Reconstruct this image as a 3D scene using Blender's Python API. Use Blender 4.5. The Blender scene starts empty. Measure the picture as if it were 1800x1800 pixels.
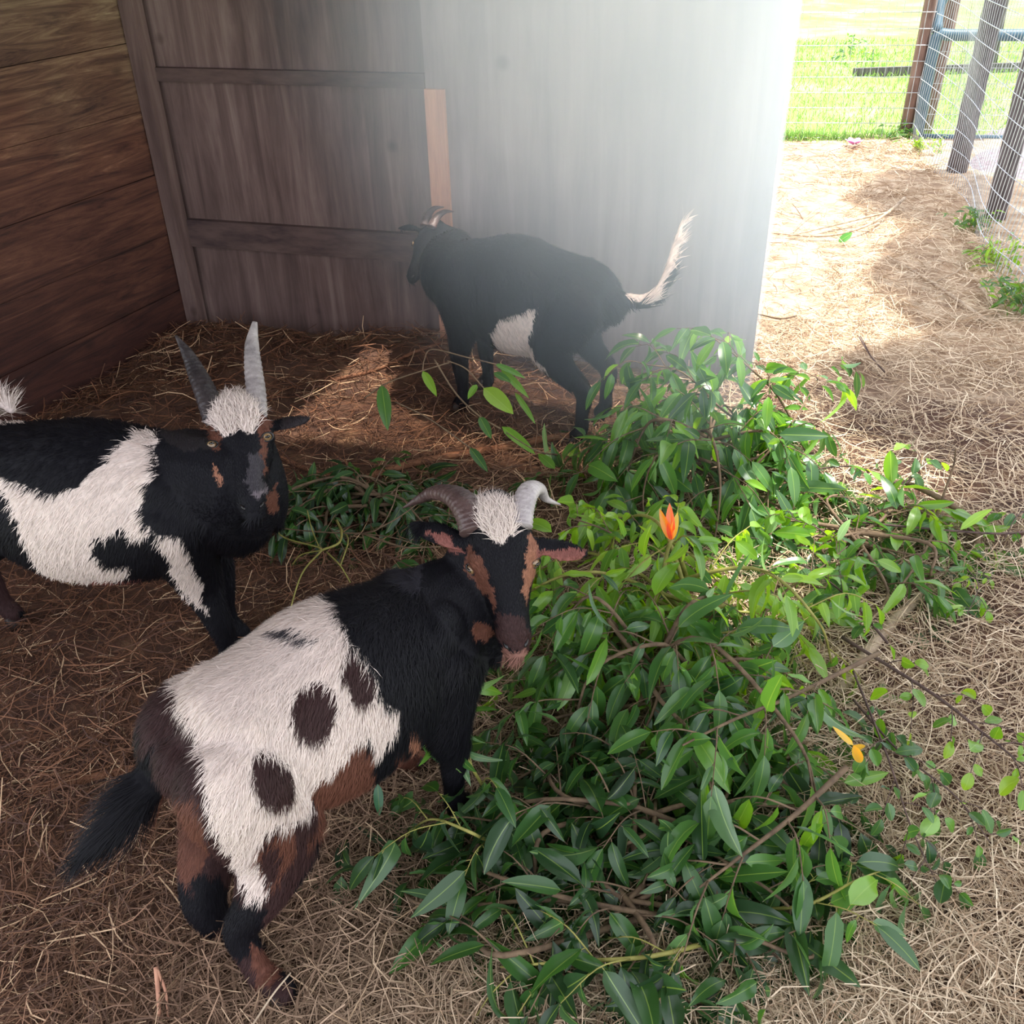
import bpy, bmesh, math, random
import numpy as np
from mathutils import Vector, Matrix, noise
from mathutils.bvhtree import BVHTree

SC = bpy.context.scene
COL = SC.collection
RNG = np.random.default_rng(7)

# ------------------------------------------------------------------ camera
YAW, PITCH, ROLL, FPX, CAMH = 17.0, 33.2, -1.5, 1700.0, 1.6
def rotm(a, ax): return np.array(Matrix.Rotation(math.radians(a), 3, ax))
RC = rotm(YAW, 'Z') @ rotm(90 - PITCH, 'X') @ rotm(ROLL, 'Z')
CAM = np.array([0, 0, CAMH])
cd = bpy.data.cameras.new('camera'); co = bpy.data.objects.new('camera', cd); COL.objects.link(co)
m4 = Matrix(RC.tolist()).to_4x4(); m4.translation = Vector((0, 0, CAMH)); co.matrix_world = m4
cd.sensor_width = 36; cd.sensor_height = 36; cd.lens = 36 * FPX / 1800; cd.clip_start = .05; cd.clip_end = 200
SC.camera = co
# ------------------------------------------------------------------ light
w = bpy.data.worlds.new('sky'); SC.world = w; w.use_nodes = True
wb = w.node_tree.nodes['Background']; wb.inputs[0].default_value = (.86, .89, 1.0, 1); wb.inputs[1].default_value = 2.9
sd = bpy.data.lights.new('sun', 'SUN'); sd.energy = 11; sd.angle = math.radians(1.2); sd.color = (1, .97, .90)
so = bpy.data.objects.new('sun', sd); COL.objects.link(so)
SUN_FROM = Vector((.28, .10, 1.0)).normalized()          # direction towards the sun
so.rotation_euler = SUN_FROM.to_track_quat('Z', 'Y').to_euler()
SC.cycles.volume_bounces = 2
SC.view_settings.view_transform = 'Standard'; SC.view_settings.look = 'None'
SC.view_settings.exposure = 0.0; SC.view_settings.gamma = 1; SC.view_settings.use_curve_mapping = False

# ------------------------------------------------------------------ helpers
def ray(px, py): return RC @ np.array([(px - 900) / FPX, -(py - 900) / FPX, -1.0])
def P(px, py, z=0.0):
    d = ray(px, py); return CAM + d * (z - CAMH) / d[2]
def PD(px, py, d): return CAM + ray(px, py) * d
def depth(p): return -(RC.T @ (np.asarray(p) - CAM))[2]
def PV(px, py, a, b):
    """point of the vertical plane through ground points a, b"""
    n = np.array([-(b[1] - a[1]), b[0] - a[0], 0]); d = ray(px, py)
    return CAM + d * (n @ (np.array([a[0], a[1], 0]) - CAM)) / (n @ d)
def proj(V):
    q = (np.asarray(V) - CAM) @ RC
    return np.stack([900 + FPX * q[:, 0] / -q[:, 2], 900 - FPX * q[:, 1] / -q[:, 2]], 1)
def ground_h(x, y):
    x = np.asarray(x, float); y = np.asarray(y, float)
    h = .012 * np.sin(3.1 * x + 1.3 * np.sin(2.2 * y)) * np.sin(2.7 * y + .6) + .008 * np.sin(7.3 * x + 2) * np.sin(6.1 * y + 1)
    h = h + .10 * np.exp(-(((x + 1.35) / .38) ** 2 + ((y - 3.25) / .22) ** 2)) + .07 * np.exp(-(((x + 2.2) / .3) ** 2 + ((y - 3.2) / .25) ** 2))
    h = h + .035 * np.exp(-(((x + .1) / .28) ** 2 + ((y - .95) / .16) ** 2))
    return h

def srgb(r, g, b):
    f = lambda c: (c / 255 / 12.92) if c / 255 <= .04045 else ((c / 255 + .055) / 1.055) ** 2.4
    return (f(r), f(g), f(b))

def link(name, me, mat=None, parent=None):
    o = bpy.data.objects.new(name, me); COL.objects.link(o)
    if mat: me.materials.append(mat)
    if parent: o.parent = parent
    return o
def empty(name, loc, label=None, cat=None, group=None):
    o = bpy.data.objects.new(name, None); COL.objects.link(o); o.location = [float(c) for c in loc]; o.empty_display_size = .1
    return tag(o, label, cat, group)
def tag(o, label=None, cat=None, group=None, kind=None):
    if label: o['label'] = label
    if cat: o['category'] = cat
    if group: o['group'] = group
    if kind: o['kind'] = kind
    return o
def npmesh(name, V, F, cols=None, uv=None, smooth=True, offset=None):
    """V (n,3); F (m,k) same k, or list of lists"""
    V = np.asarray(V, np.float32)
    if offset is not None: V = V - np.asarray(offset, np.float32)
    me = bpy.data.meshes.new(name)
    if isinstance(F, np.ndarray):
        m, k = F.shape
        me.vertices.add(len(V)); me.vertices.foreach_set('co', V.ravel())
        me.loops.add(m * k); me.loops.foreach_set('vertex_index', F.ravel().astype(np.int32))
        me.polygons.add(m); me.polygons.foreach_set('loop_start', np.arange(0, m * k, k, dtype=np.int32))
        me.update(calc_edges=True)
    else:
        me.from_pydata([tuple(map(float, v)) for v in V], [], F)
    me.validate()
    if smooth: me.polygons.foreach_set('use_smooth', np.ones(len(me.polygons), bool))
    if cols is not None:
        a = me.color_attributes.new('Col', 'FLOAT_COLOR', 'POINT')
        c = np.ones((len(V), 4), np.float32); c[:, :3] = cols; a.data.foreach_set('color', c.ravel())
    if uv is not None:
        a = me.attributes.new('LUV', 'FLOAT2', 'POINT'); a.data.foreach_set('vector', np.asarray(uv, np.float32).ravel())
    me.update(); return me

class MB:
    def __init__(s): s.V = []; s.F = []
    def box(s, c, half, ax=None):
        ax = ax or (np.array([1, 0, 0]), np.array([0, 1, 0]), np.array([0, 0, 1])); b = len(s.V)
        for i in (-1, 1):
            for j in (-1, 1):
                for k in (-1, 1): s.V.append(np.asarray(c) + ax[0] * half[0] * i + ax[1] * half[1] * j + ax[2] * half[2] * k)
        for f in ((0, 1, 3, 2), (4, 6, 7, 5), (0, 4, 5, 1), (2, 3, 7, 6), (0, 2, 6, 4), (1, 5, 7, 3)): s.F.append([b + q for q in f])
        return s
    def tube(s, pts, rad, n=6, flat=1.0):
        pts = [np.asarray(p, float) for p in pts]; N = len(pts); b = len(s.V)
        rad = [rad] * N if np.isscalar(rad) else rad
        up = np.array([.13, .21, .97]); 
        for i, p in enumerate(pts):
            t = pts[min(i + 1, N - 1)] - pts[max(i - 1, 0)]; t = t / (np.linalg.norm(t) + 1e-9)
            a = np.cross(t, up); 
            if np.linalg.norm(a) < .1: a = np.cross(t, [1, 0, 0])
            a /= np.linalg.norm(a); c = np.cross(a, t); up = c
            for k in range(n):
                g = 2 * math.pi * k / n; s.V.append(p + rad[i] * (math.cos(g) * a + flat * math.sin(g) * c))
        for i in range(N - 1):
            for k in range(n): s.F.append([b + i * n + k, b + i * n + (k + 1) % n, b + (i + 1) * n + (k + 1) % n, b + (i + 1) * n + k])
        s.F.append([b + k for k in range(n)][::-1]); s.F.append([b + (N - 1) * n + k for k in range(n)])
        return s
    def build(s, name, mat, parent=None, smooth=False, offset=None):
        me = npmesh(name, np.array(s.V), s.F, smooth=smooth, offset=offset)
        return link(name, me, mat, parent)

def catmull(pts, n):
    pts = [np.asarray(p, float) for p in pts]; Q = [2 * pts[0] - pts[1]] + pts + [2 * pts[-1] - pts[-2]]; out = []
    for i in range(1, len(Q) - 2):
        for k in range(n):
            t = k / n; a, b, c, d = Q[i - 1:i + 3]
            out.append(.5 * (2 * b + (c - a) * t + (2 * a - 5 * b + 4 * c - d) * t * t + (3 * b - a - 3 * c + d) * t ** 3))
    out.append(pts[-1]); return out

# ------------------------------------------------------------------ materials
def mat(name):
    m = bpy.data.materials.new(name); m.use_nodes = True; nt = m.node_tree
    return m, nt, nt.nodes['Principled BSDF'], nt.nodes, nt.links
def N(nodes, t, **kw):
    n = nodes.new(t)
    for k, v in kw.items():
        if k in n.inputs: n.inputs[k].default_value = v
        else: setattr(n, k, v)
    return n
def ramp(nodes, stops):
    r = nodes.new('ShaderNodeValToRGB'); e = r.color_ramp.elements
    while len(e) < len(stops): e.new(.5)
    for q, (p, c) in zip(e, stops): q.position = p; q.color = (*c, 1)
    return r
def noisy(name, stops, scale=5, detail=6, rough=.8, stretch=(1, 1, 1), bump=.2, bscale=None, metallic=0, spec=.3):
    m, nt, b, ns, ls = mat(name)
    tc = N(ns, 'ShaderNodeTexCoord'); mp = N(ns, 'ShaderNodeMapping'); mp.inputs['Scale'].default_value = stretch
    nz = N(ns, 'ShaderNodeTexNoise', Scale=scale, Detail=detail, Roughness=.62); r = ramp(ns, stops)
    ls.new(tc.outputs['Object'], mp.inputs[0]); ls.new(mp.outputs[0], nz.inputs['Vector']); ls.new(nz.outputs[0], r.inputs[0]); ls.new(r.outputs[0], b.inputs['Base Color'])
    b.inputs['Roughness'].default_value = rough; b.inputs['Metallic'].default_value = metallic; b.inputs['Specular IOR Level'].default_value = spec
    if bump:
        bp = N(ns, 'ShaderNodeBump', Strength=bump, Distance=.01); n2 = N(ns, 'ShaderNodeTexNoise', Scale=bscale or scale * 3, Detail=5)
        ls.new(mp.outputs[0], n2.inputs['Vector']); ls.new(n2.outputs[0], bp.inputs['Height']); ls.new(bp.outputs[0], b.inputs['Normal'])
    return m
def attr_mat(name, rough=.8, spec=.2, vary=0, transl=0, sheen=0):
    m, nt, b, ns, ls = mat(name)
    a = N(ns, 'ShaderNodeAttribute', attribute_name='Col'); ls.new(a.outputs['Color'], b.inputs['Base Color'])
    b.inputs['Roughness'].default_value = rough; b.inputs['Specular IOR Level'].default_value = spec
    if sheen: b.inputs['Sheen Weight'].default_value = sheen
    if transl:
        t = N(ns, 'ShaderNodeBsdfTranslucent'); mx = N(ns, 'ShaderNodeMixShader'); mx.inputs[0].default_value = transl
        ls.new(a.outputs['Color'], t.inputs[0]); ls.new(b.outputs[0], mx.inputs[1]); ls.new(t.outputs[0], mx.inputs[2]); ls.new(mx.outputs[0], ns['Material Output'].inputs[0])
    return m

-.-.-

* _INSTRUCTION_: Copy nothing but the lines from the top of the data down to the line containing "RNG = np.random.default_rng(7)", and leave the pictures out.

* _FINAL ANSWER_:
Reconstruct this image as a 3D scene using Blender's Python API. Use Blender 4.5. The Blender scene starts empty. Measure the picture as if it were 1800x1800 pixels.
import bpy, bmesh, math, random
import numpy as np
from mathutils import Vector, Matrix, noise
from mathutils.bvhtree import BVHTree

SC = bpy.context.scene
COL = SC.collection
RNG = np.random.default_rng(7)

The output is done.